Make an exact copy of the records, with the pictures left out.

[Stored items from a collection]
------------------------------

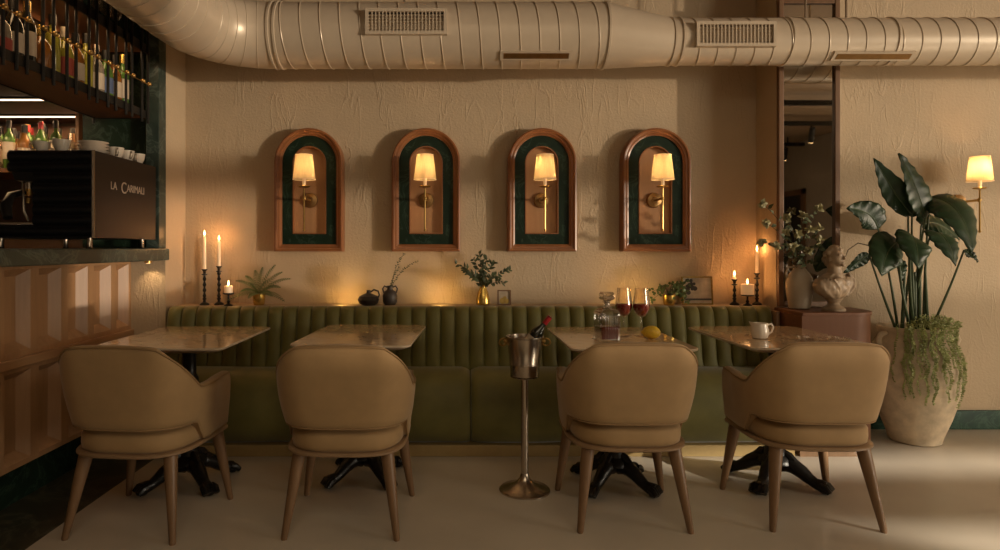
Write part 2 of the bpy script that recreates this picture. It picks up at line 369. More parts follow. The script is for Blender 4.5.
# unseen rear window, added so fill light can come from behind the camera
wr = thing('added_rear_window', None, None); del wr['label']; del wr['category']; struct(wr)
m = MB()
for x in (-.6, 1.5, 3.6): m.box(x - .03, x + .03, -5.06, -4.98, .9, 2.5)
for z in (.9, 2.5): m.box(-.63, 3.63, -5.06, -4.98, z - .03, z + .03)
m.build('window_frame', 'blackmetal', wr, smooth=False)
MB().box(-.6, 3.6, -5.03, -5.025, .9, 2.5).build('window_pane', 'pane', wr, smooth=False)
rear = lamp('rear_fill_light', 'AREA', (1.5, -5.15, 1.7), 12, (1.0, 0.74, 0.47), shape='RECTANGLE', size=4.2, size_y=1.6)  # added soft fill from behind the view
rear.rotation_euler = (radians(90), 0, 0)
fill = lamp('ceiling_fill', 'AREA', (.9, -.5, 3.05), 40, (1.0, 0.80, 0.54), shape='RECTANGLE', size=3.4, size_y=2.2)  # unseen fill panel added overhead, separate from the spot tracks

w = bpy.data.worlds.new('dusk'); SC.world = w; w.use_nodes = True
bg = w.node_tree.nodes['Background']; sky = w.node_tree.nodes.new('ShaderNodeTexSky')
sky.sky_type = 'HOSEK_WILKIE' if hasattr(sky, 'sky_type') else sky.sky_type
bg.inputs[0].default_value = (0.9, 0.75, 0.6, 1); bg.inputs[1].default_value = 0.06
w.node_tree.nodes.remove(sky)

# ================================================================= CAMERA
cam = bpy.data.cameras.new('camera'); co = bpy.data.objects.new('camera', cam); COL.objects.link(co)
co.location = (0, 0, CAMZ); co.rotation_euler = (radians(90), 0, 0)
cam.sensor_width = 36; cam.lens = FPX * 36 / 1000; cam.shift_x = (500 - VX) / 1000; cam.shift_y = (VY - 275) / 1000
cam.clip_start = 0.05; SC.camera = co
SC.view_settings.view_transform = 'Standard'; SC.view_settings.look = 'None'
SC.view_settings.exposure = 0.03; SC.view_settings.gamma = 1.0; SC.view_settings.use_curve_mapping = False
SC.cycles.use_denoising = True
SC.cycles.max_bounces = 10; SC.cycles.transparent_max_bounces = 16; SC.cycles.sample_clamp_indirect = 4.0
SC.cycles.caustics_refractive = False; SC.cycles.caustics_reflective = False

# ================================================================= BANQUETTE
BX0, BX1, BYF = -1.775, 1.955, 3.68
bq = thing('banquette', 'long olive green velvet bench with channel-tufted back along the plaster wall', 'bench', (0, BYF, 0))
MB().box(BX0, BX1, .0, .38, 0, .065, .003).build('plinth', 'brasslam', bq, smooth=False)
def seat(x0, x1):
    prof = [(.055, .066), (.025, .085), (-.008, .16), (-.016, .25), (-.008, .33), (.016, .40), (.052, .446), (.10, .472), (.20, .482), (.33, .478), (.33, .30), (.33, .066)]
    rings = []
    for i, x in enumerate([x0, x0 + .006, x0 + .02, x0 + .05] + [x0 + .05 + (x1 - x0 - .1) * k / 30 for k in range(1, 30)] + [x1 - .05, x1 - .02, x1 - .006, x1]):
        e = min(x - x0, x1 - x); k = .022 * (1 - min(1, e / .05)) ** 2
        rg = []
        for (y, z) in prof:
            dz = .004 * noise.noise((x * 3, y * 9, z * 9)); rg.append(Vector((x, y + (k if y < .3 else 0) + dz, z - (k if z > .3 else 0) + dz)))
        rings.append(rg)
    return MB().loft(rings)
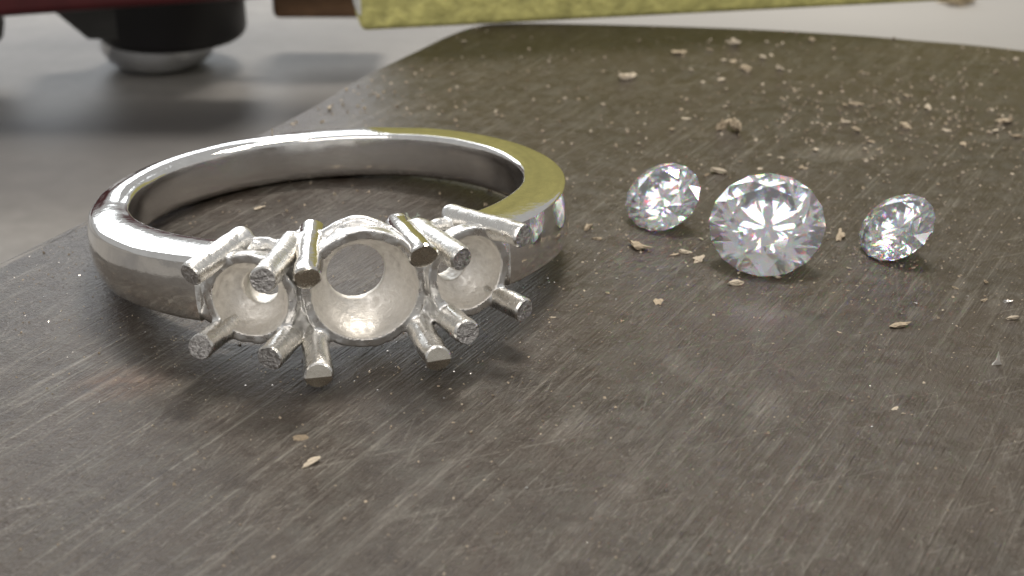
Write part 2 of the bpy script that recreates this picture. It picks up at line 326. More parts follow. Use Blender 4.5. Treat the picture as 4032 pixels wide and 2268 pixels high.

------------------------------

◆ **Expected answer**:
Write part 2 of the bpy script that recreates this picture. It picks up at line 369. More parts follow. The script is for Blender 4.5.
# unseen rear window, added so fill light can come from behind the camera
wr = thing('added_rear_window', None, None); del wr['label']; del wr['category']; struct(wr)
m = MB()
for x in (-.6, 1.5, 3.6): m.box(x - .03, x + .03, -5.06, -4.98, .9, 2.5)
for z in (.9, 2.5): m.box(-.63, 3.63, -5.06, -4.98, z - .03, z + .03)
m.build('window_frame', 'blackmetal', wr, smooth=False)
MB().box(-.6, 3.6, -5.03, -5.025, .9, 2.5).build('window_pane', 'pane', wr, smooth=False)
rear = lamp('rear_fill_light', 'AREA', (1.5, -5.15, 1.7), 12, (1.0, 0.74, 0.47), shape='RECTANGLE', size=4.2, size_y=1.6)  # added soft fill from behind the view
rear.rotation_euler = (radians(90), 0, 0)
fill = lamp('ceiling_fill', 'AREA', (.9, -.5, 3.05), 40, (1.0, 0.80, 0.54), shape='RECTANGLE', size=3.4, size_y=2.2)  # unseen fill panel added overhead, separate from the spot tracks

w = bpy.data.worlds.new('dusk'); SC.world = w; w.use_nodes = True
bg = w.node_tree.nodes['Background']; sky = w.node_tree.nodes.new('ShaderNodeTexSky')
sky.sky_type = 'HOSEK_WILKIE' if hasattr(sky, 'sky_type') else sky.sky_type
bg.inputs[0].default_value = (0.9, 0.75, 0.6, 1); bg.inputs[1].default_value = 0.06
w.node_tree.nodes.remove(sky)

# ================================================================= CAMERA
cam = bpy.data.cameras.new('camera'); co = bpy.data.objects.new('camera', cam); COL.objects.link(co)
co.location = (0, 0, CAMZ); co.rotation_euler = (radians(90), 0, 0)
cam.sensor_width = 36; cam.lens = FPX * 36 / 1000; cam.shift_x = (500 - VX) / 1000; cam.shift_y = (VY - 275) / 1000
cam.clip_start = 0.05; SC.camera = co
SC.view_settings.view_transform = 'Standard'; SC.view_settings.look = 'None'
SC.view_settings.exposure = 0.03; SC.view_settings.gamma = 1.0; SC.view_settings.use_curve_mapping = False
SC.cycles.use_denoising = True
SC.cycles.max_bounces = 10; SC.cycles.transparent_max_bounces = 16; SC.cycles.sample_clamp_indirect = 4.0
SC.cycles.caustics_refractive = False; SC.cycles.caustics_reflective = False

# ================================================================= BANQUETTE
BX0, BX1, BYF = -1.775, 1.955, 3.68
bq = thing('banquette', 'long olive green velvet bench with channel-tufted back along the plaster wall', 'bench', (0, BYF, 0))
MB().box(BX0, BX1, .0, .38, 0, .065, .003).build('plinth', 'brasslam', bq, smooth=False)
def seat(x0, x1):
    prof = [(.055, .066), (.025, .085), (-.008, .16), (-.016, .25), (-.008, .33), (.016, .40), (.052, .446), (.10, .472), (.20, .482), (.33, .478), (.33, .30), (.33, .066)]
    rings = []
    for i, x in enumerate([x0, x0 + .006, x0 + .02, x0 + .05] + [x0 + .05 + (x1 - x0 - .1) * k / 30 for k in range(1, 30)] + [x1 - .05, x1 - .02, x1 - .006, x1]):
        e = min(x - x0, x1 - x); k = .022 * (1 - min(1, e / .05)) ** 2
        rg = []
        for (y, z) in prof:
            dz = .004 * noise.noise((x * 3, y * 9, z * 9)); rg.append(Vector((x, y + (k if y < .3 else 0) + dz, z - (k if z > .3 else 0) + dz)))
        rings.append(rg)
    return MB().loft(rings)
Write part 2 of the bpy script that recreates this picture. It picks up at line 326. More parts follow. Use Blender 4.5. Treat the picture as 4032 pixels wide and 2268 pixels high.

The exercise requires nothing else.